Google is expanding the repertoire of its Translate app to handle the instant translation or more than two dozen different languages.
Designed for both iOS and Android, the Google Translate app is adding 20 new languages. You’ll be able to translate to and from English with Bulgarian, Catalan, Croatian, Czech, Danish, Dutch, Filipino, Finnish, Hungarian, Indonesian, Lithuanian, Norwegian, Polish, Romanian, Slovak, Swedish, Turkish and Ukrainian. For Hindi and Thai, you’ll be able to do one-way translations from English.
Counting English, French, German, Italian, Portuguese, Russian and Spanish, that makes for a total of 27 languages that the app will be able to instantly translate. And what exactly is meant by instant translation?
You can point your mobile device’s camera to a sign, book or other text written in a foreign language, and it will instantly translate it into the language of your choice.
The update is rolling out over the next few days, so you may not see it right away. But it should pop up by the end of the week.
Google also offers a translation feature via its website search results and directly through its Chrome browser. But there’s clearly a need for portable, on-the-go translation.
The company faces potential competition from Skype Translator, which will be bundled with the Skype for Windows desktop app by the end of summer. The challenge for Google Translate and Skype Translator alike is to translate text on the fly and do it as quickly and accurately as possible, a la Star Trek’s universal translator. Accuracy is key as using machine technology to translate certain phrases and colloquialisms is still a challenge.
The Google Translate app offers three ways to translate text. You can simply type the text you want translated. Google Translate supports 90 languages for text-based translation. You can speak the text. Or you can point your mobile device’s camera at a sign, book or other object with text on it and watch as that text is automatically translated into the language of your choice. No Internet connection is required, so you can use the visual translation offline.

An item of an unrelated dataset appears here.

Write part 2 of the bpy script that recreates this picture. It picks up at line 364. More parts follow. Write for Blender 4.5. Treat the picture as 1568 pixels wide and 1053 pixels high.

Google is also promising smoother, more natural conversation, even on a slow mobile network.
“In many emerging markets, slow mobile networks can make it challenging to access many online tools — so if you live in an area with unreliable mobile networks, our other update today is for you,” Barak Turovsky, product lead for Google Translate, said in a blog post on Wednesday.
To help improve its app’s translation skills, Google relies on the Translate Community. At this site, people can correct any translation that Google gets wrong and type in their own phrases and translations. But even with the help of the Translate Community and today’s update, there’s still more to be done to enhance Google Translate’s skill set.
“We’ve still got lots of work to do: more than half of the content on the Internet is in English, but only around 20 percent of the world’s population speaks English,” Turovsky said. “Today’s updates knock down a few more language barriers, helping you communicate better and get the information you need.”